27 April 2023 5:30 PM GMT


KSPIFC can be a role model for Govt-owned companies

C L Jose

KSPIFC can be a role model for Govt-owned companies


  • Tale of two state-owned NBFCs
  • KSPIFCL earned Rs6 crore profit for the nine months ended December 2022
  • KTDFC's hallmark is the losses the company rolls out year after year.

Thiruvananthapuram: Can Kerala State Power and Infrastructure Finance Corporation Ltd (KSPIFCL) set a role model for other government owned companies that have collectively been draining the state’s exchequer?

KSPIFCL stands out from the scores of government controlled companies those are perennially in loss, primarily on two counts - that KSPIFCL generates regular profits and the company’s operations are run by a lean team, thus reining in unnecessary operational expenses.

KSPIFCL, which has earned Rs6 crore profit for the nine months ending December 2022, enjoys an extremely healthy capital adequacy ratio (CAR) above 80 per cent as of March 22, 2022.

The company has a lean organisational structure with 10 employees and the entire day-to-day operations are performed by the company secretary and chief financial officer (CFO) under the supervision of the managing director.

This is in stark contrast to the functioning of a similar financing company, Kerala Transport Development Finance Corporation (KTDFC), whose hallmark is the losses the company rolls out year after year.

And more seriously, there are reports that of late, KTDFC’s depositors are up in arms against the company for failing to return their deposits even after maturity.

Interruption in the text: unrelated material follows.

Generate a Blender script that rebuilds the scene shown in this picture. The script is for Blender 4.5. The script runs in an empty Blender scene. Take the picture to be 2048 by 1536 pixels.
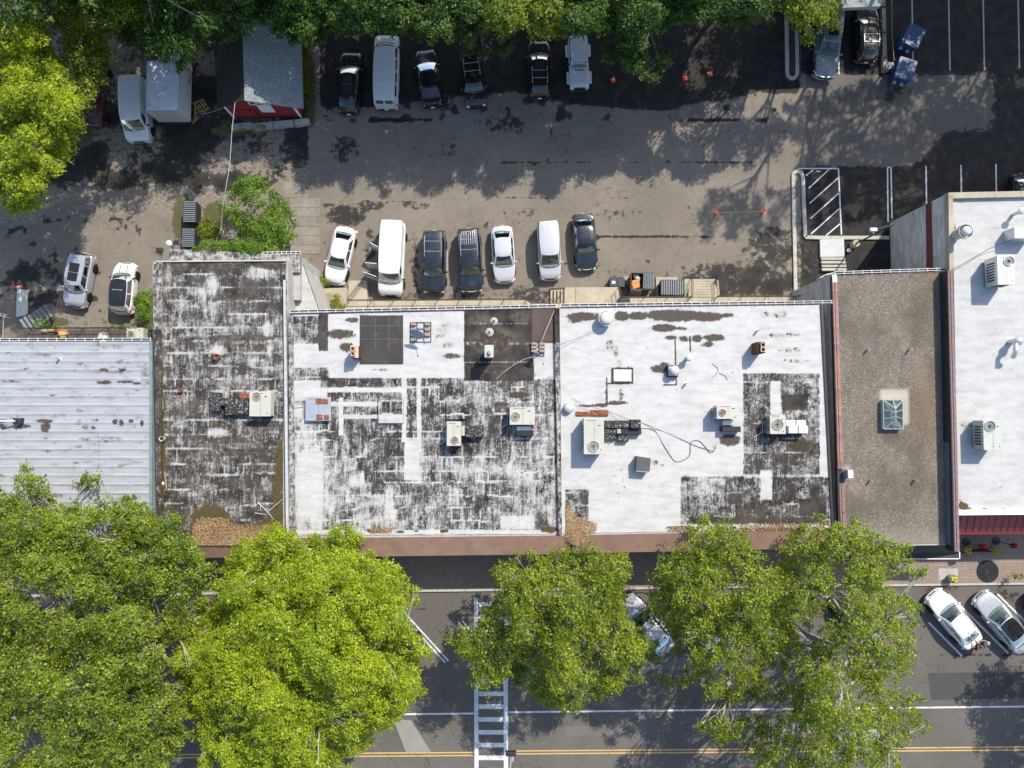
import bpy, math, random
import numpy as np
from mathutils import Vector, Matrix, Euler

# ------------------------------------------------------------------ camera, sky, sun, exposure
SC = bpy.context.scene
COL = SC.collection
F, TILT, H = 1421.0, math.radians(2.5), 57.0
cam_d = bpy.data.cameras.new("camera"); cam = bpy.data.objects.new("camera", cam_d); COL.objects.link(cam)
cam.location = (0, 0, H); cam.rotation_euler = (TILT, 0, 0)
cam_d.sensor_width = 36; cam_d.lens = F/2048*36; cam_d.clip_start = 1; cam_d.clip_end = 4000
SC.camera = cam
SUN_EL, SUN_AZ = math.radians(46), math.radians(36)
world = bpy.data.worlds.new("World"); SC.world = world; world.use_nodes = True
wn = world.node_tree; bg = wn.nodes["Background"]
sky = wn.nodes.new("ShaderNodeTexSky"); sky.sky_type = 'NISHITA'; sky.sun_disc = False
sky.sun_elevation = SUN_EL; sky.sun_rotation = SUN_AZ; sky.air_density = 1.0; sky.dust_density = 1.2
wn.links.new(sky.outputs[0], bg.inputs[0]); bg.inputs[1].default_value = 0.15
sun_d = bpy.data.lights.new("sun", 'SUN'); sun_d.energy = 3.5; sun_d.angle = math.radians(0.5); sun_d.color = (1.0, 0.93, 0.82)
sun = bpy.data.objects.new("sun", sun_d); COL.objects.link(sun)
SV = Vector((math.sin(SUN_AZ)*math.cos(SUN_EL), math.cos(SUN_AZ)*math.cos(SUN_EL), math.sin(SUN_EL)))
sun.rotation_euler = SV.to_track_quat('Z', 'Y').to_euler(); sun.location = (30, 40, 60)
SC.view_settings.view_transform = 'Standard'; SC.view_settings.look = 'None'
SC.view_settings.gamma = 1; SC.view_settings.exposure = 0.85
try: SC.view_settings.use_curve_mapping = False
except Exception: pass
try:
    SC.cycles.max_bounces = 6; SC.cycles.transparent_max_bounces = 12
    SC.cycles.diffuse_bounces = 3
except Exception: pass

random.seed(7); RNG = np.random.default_rng(7)
ct, st_ = math.cos(TILT), math.sin(TILT)

def Pn(px, py, z):
    """point of the place at height z that lies under photo position px,py"""
    px = np.asarray(px, float); py = np.asarray(py, float)
    dx = px-1024; dy = -(py-768); dz = -F
    wy = dy*ct - dz*st_; wz = dy*st_ + dz*ct
    t = (z-H)/wz
    return dx*t, wy*t
def P(px, py, z=0.0):
    x, y = Pn(px, py, z); return Vector((float(x), float(y), float(z)))

# ------------------------------------------------------------------ tags and builders
def tag(o, label=None, cat=None, group=None, kind=None):
    if label: o['label'] = label
    if cat: o['category'] = cat
    if group: o['group'] = group
    if kind: o['kind'] = kind
    return o
def empty(name, loc=(0, 0, 0), rz=0.0, label=None, cat=None, group=None):
    o = bpy.data.objects.new(name, None); COL.objects.link(o)
    o.location = loc; o.rotation_euler = (0, 0, rz); o.empty_display_size = .3
    return tag(o, label, cat, group)
def link(name, me, parent=None, loc=None, rot=None, scale=None):
    o = bpy.data.objects.new(name, me); COL.objects.link(o)
    if parent is not None: o.parent = parent
    if loc is not None: o.location = loc
    if rot is not None: o.rotation_euler = rot
    if scale is not None: o.scale = scale
    return o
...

Depositors remain their fingers crossed wondering whether they can ever get back their hard earned money back despite their deposits are government guaranteed.

Similar companies

There can be parallels that can be drawn between both KTDFC and KSPIFCL as both these companies have been established as financing intermediaries for the funding requirements of two Kerala government-owned utilities – Kerala State Road Transport Corporation (KSRTC) and Kerala State Electricity Board Ltd (KSEB Ltd) respectively.

As is reported, the key reason for the failure of KTDFC is the huge loans provided to KSRTC having turned NPAs. According to rough estimates, KSRTC owes about Rs800 crore to KTDFC and as is known to everyone, KSRTC is unlikely to settle these dues in the foreseeable future.

KSPIFCL business model

KSPIFCL is offering financial assistance by way of short-term loans and working capital loans majorly to the power component suppliers of KSEBL.

For short-term loans, the repayments from the customers are ensured by way of tripartite agreement between KSPIFCL, KSEBL/Agency for Non-conventional Energy and Rural Technology (ANERT) & the customer.

Tripartite agreement ensures that the payment is directly made to KSPIFCL from KSEBL, and the excess funds are returned to the customers on completion of the work. For orders with other government entities, KSPIFCL sets up an escrow account from where the payments to the company are made.

KPFCL was promoted by the Government of Kerala and Kerala State Electricity Board Ltd (KSEBL) mainly for providing financial assistance to power projects.

However, later the Government of Kerala has given approval for providing financial assistance to infrastructure projects and the name of KPFCL was changed to KSPIFCL and registered as an NBFC.

The Government of Kerala holds 59 per cent of equity in KSPIFCL and the rest 41 per cent is held by KSEBL, as on March 31, 2022. KSEBL, in turn, is 100 per cent held by the Government of Kerala, which ultimately enjoys 100 per cent beneficial ownership.